Another portion of the conversation highlighted that part of the reason people in authority are forced to take action is that video evidence makes it impossible not to act on cases.

Dekmar said when he came to the LaGrange Police Department in 1995, there were no videos and after speaking with the community, he conducted more than 50 internal investigations. He said most of those investigations went against the officer because he can force them to answer questions the legal system cannot, or the officer could be terminated.

“The problem, in my opinion, isn’t the lack of video,” Dekmar said. “The problem is a lack of leadership and accountability in many of these police departments that we see the problems.”

He said the internal affair system is just one of many things that are dysfunctional in the agency.

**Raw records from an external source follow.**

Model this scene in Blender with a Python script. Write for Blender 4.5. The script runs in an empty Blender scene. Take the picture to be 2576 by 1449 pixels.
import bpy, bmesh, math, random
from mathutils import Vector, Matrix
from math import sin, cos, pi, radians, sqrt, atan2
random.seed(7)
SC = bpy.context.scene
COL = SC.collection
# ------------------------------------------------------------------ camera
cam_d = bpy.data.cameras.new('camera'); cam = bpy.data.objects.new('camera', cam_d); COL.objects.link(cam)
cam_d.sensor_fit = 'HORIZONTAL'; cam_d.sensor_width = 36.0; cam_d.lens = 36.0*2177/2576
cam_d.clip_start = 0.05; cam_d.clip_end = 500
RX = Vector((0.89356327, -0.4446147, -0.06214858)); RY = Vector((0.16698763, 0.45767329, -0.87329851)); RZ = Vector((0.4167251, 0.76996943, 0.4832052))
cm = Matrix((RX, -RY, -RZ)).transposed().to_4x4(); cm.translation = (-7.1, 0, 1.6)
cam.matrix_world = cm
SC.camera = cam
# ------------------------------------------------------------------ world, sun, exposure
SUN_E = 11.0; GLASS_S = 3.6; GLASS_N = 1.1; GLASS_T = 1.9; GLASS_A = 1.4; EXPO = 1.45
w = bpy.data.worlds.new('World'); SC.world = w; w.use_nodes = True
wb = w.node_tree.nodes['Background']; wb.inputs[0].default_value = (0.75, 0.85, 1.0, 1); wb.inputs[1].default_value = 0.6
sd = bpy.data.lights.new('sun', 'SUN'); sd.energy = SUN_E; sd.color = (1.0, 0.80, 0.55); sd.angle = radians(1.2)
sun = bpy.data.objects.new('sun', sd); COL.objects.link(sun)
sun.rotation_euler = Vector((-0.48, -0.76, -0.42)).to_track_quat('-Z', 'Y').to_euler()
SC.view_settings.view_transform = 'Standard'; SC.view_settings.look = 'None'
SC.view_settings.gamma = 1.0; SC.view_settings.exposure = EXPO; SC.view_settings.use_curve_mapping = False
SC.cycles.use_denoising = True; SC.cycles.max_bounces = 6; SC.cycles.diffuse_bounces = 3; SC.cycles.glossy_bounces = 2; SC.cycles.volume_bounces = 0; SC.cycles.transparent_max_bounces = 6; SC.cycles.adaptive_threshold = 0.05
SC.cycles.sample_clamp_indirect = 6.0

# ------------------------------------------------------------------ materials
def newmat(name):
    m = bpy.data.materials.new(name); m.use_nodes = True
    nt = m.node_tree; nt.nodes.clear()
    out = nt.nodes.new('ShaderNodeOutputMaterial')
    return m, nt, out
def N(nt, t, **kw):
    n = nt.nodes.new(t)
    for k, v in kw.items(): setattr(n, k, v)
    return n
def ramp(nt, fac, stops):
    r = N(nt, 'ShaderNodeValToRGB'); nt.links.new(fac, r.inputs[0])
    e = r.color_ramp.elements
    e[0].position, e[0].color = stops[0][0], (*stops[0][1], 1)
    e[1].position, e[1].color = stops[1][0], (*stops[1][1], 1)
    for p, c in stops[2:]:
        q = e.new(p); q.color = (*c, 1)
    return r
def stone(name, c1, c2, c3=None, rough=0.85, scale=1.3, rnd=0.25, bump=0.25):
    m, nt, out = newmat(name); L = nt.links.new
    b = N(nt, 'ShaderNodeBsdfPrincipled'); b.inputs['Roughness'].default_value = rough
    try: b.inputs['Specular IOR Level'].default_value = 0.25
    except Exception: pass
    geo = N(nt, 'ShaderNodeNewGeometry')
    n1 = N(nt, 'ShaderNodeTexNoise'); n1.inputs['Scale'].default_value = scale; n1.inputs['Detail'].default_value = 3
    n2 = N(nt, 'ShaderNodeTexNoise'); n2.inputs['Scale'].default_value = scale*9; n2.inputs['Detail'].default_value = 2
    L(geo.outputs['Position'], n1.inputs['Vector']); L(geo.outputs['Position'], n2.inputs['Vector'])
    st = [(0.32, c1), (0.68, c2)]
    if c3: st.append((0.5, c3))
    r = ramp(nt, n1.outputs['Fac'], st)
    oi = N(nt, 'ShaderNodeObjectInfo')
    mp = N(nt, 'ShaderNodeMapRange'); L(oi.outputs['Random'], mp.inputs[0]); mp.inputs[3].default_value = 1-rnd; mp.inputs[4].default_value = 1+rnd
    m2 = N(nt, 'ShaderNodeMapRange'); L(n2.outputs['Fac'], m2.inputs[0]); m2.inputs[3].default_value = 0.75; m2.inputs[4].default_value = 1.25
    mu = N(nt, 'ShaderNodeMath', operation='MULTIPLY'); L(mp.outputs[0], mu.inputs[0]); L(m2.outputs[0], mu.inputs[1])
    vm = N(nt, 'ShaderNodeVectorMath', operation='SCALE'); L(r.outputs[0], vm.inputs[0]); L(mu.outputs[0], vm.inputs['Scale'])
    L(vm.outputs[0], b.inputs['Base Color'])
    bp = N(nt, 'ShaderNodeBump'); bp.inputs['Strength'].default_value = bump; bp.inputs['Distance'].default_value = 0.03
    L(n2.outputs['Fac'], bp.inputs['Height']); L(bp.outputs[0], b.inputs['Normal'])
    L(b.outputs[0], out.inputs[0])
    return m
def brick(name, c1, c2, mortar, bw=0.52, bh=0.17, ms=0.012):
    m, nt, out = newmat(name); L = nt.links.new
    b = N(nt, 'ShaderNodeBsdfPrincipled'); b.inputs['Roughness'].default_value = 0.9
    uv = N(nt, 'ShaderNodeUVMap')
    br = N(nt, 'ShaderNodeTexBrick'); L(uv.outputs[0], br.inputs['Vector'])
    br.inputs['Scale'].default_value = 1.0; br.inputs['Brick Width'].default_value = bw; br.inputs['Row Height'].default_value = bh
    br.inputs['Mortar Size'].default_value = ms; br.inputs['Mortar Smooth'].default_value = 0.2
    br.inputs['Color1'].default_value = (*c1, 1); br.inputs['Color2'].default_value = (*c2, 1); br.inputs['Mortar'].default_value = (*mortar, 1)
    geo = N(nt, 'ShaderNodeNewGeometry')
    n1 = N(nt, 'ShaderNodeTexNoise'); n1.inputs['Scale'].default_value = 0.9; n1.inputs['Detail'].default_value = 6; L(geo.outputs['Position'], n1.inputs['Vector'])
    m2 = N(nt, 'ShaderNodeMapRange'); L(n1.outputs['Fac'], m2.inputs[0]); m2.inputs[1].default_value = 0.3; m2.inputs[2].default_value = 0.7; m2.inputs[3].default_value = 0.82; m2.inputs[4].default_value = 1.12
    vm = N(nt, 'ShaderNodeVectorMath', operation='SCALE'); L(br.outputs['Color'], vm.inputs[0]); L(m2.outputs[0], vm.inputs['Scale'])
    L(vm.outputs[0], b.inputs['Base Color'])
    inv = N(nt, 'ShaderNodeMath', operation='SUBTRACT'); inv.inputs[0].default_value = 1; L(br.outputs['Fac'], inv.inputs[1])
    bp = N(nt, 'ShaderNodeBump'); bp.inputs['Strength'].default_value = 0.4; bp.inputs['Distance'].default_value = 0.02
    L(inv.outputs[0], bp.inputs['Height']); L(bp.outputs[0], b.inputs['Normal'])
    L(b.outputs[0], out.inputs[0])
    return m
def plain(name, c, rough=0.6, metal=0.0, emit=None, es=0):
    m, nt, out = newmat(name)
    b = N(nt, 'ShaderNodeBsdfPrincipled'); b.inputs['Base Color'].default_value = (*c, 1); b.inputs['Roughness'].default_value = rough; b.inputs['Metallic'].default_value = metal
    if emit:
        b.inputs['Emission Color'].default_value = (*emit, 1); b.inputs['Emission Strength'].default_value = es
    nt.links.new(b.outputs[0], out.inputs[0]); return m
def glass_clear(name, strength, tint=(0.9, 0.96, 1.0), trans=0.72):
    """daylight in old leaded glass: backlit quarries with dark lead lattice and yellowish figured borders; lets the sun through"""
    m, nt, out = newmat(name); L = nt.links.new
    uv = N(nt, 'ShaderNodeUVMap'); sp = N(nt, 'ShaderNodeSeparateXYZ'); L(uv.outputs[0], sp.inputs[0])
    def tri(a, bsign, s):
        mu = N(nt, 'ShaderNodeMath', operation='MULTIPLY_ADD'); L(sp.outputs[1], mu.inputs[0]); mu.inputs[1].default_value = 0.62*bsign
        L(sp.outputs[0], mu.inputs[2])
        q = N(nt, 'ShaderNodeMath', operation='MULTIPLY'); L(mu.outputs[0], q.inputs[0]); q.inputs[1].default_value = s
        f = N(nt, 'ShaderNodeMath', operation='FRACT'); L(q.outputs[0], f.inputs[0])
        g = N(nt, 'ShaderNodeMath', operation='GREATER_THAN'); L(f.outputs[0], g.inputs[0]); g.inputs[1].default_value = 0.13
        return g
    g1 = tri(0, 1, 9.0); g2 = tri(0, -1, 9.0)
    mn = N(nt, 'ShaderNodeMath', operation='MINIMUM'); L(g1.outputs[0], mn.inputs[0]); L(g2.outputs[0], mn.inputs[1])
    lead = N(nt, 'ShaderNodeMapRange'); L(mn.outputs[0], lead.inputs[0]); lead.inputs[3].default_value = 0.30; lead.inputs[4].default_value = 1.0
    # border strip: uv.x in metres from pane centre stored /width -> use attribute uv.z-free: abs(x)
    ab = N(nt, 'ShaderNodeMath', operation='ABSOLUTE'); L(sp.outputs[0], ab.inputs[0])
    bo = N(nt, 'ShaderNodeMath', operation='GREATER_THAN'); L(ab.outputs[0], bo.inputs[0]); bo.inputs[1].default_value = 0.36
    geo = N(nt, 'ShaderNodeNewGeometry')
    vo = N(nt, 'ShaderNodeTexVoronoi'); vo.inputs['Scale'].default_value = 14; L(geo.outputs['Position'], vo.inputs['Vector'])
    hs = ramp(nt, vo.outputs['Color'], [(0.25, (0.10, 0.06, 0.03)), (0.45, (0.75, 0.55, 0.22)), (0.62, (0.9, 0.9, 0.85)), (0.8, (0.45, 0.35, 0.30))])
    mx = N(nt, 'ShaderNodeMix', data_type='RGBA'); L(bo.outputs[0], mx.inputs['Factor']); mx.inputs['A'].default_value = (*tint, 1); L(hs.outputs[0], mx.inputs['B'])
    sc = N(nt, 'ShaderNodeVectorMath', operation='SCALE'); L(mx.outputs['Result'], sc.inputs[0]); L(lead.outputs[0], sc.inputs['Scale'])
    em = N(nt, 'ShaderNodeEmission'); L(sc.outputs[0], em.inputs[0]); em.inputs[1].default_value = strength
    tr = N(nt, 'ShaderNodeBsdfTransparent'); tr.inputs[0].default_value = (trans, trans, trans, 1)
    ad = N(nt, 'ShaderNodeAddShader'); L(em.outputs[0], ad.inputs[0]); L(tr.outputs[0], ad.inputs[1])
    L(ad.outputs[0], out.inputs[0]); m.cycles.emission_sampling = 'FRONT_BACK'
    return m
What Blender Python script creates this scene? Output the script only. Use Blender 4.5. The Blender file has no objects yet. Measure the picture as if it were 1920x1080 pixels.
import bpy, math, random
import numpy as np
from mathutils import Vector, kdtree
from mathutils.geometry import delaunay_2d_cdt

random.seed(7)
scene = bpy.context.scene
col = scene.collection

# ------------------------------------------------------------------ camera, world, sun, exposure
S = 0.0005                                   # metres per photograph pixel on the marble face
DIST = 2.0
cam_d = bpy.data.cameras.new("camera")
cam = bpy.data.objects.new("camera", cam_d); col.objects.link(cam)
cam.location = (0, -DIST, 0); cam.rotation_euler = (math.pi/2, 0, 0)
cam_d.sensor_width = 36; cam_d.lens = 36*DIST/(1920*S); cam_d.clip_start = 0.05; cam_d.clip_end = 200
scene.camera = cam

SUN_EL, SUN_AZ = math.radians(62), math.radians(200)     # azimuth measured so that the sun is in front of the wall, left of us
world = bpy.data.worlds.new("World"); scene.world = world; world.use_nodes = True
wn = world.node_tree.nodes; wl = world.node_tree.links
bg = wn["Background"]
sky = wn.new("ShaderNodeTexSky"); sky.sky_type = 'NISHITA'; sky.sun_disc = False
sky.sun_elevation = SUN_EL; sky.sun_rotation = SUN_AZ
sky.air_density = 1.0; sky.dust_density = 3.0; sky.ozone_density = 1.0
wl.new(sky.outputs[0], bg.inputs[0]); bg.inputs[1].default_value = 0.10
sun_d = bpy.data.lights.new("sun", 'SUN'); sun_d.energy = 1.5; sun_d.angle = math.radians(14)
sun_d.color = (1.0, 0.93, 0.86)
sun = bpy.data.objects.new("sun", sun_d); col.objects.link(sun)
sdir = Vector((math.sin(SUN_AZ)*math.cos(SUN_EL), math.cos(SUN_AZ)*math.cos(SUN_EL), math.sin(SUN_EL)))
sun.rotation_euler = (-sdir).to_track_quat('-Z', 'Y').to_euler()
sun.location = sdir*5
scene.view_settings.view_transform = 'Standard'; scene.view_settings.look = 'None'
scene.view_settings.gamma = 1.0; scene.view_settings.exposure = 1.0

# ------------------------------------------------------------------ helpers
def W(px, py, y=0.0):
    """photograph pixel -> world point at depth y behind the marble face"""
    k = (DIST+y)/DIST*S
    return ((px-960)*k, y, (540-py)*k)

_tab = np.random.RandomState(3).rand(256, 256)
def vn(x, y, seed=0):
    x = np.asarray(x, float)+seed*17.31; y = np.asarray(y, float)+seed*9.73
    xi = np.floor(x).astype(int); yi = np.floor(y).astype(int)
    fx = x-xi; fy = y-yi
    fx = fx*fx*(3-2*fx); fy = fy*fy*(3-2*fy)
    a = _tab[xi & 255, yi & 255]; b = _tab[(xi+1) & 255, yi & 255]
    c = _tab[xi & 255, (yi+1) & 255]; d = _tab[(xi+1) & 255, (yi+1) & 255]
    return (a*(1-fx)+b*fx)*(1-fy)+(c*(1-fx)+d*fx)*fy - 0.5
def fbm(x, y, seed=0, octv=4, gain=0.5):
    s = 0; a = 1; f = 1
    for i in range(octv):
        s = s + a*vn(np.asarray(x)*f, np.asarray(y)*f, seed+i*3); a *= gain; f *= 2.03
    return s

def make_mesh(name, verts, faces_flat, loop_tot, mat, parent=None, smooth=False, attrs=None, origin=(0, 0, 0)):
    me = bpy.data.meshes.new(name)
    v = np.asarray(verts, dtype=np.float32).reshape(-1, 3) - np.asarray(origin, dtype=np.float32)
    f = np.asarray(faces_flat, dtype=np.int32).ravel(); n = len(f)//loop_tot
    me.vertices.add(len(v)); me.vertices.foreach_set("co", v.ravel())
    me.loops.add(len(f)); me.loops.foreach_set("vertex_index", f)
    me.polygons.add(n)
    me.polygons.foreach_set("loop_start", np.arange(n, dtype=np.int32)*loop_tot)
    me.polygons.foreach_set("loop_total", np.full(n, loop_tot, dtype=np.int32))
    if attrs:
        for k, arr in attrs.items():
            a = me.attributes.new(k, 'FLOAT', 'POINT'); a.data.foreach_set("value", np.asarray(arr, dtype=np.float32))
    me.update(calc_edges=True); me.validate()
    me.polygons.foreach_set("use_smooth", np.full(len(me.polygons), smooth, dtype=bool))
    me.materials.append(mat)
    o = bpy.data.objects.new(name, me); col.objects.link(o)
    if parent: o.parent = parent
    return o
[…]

“And as a result, because there’s no standard in terms of holding people accountable, you end up with these awful scenarios that, unfortunately, everybody in the profession pays for, and I’m as frustrated by them as anyone,” Dekmar said.

Gaskin suggested implementing programs to make sure the needs of the black community are met.

“It’s incumbent upon those people in leadership positions to actually give a darn

about the community,” he said.

Gaskin said the police department is improving, but if it’s not for visual evidence, leaders in the criminal justice system will take the word of a police officer over the word of a black man.

Dekmar pushed back on the idea of his department not caring about the community, adding that his department hasn’t had a fatal police shooting involving a black person in 25 years. He said the department made more than 4,000 arrests in 2019 with just 29 uses of force.

Additionally, he said he’d overseen about 65 homicides with about 90 percent of those being black individuals, and the police department has about a 90 percent clearance rate in solving those cases.

“To suggest that the police officers and detectives don’t care about these victims is inconsistent with our history, inconsistent with the way we handle these cases and inconsistent with the resources that we apply to these cases,” Dekmar said.

Cotton challenged the population to get out and vote to see the leaders that represent them in charge. She also encouraged police officers to walk the neighborhoods, knock on doors and introduce themselves to young people.“Let them see who you are and that you’re just here to protect and serve,” he said.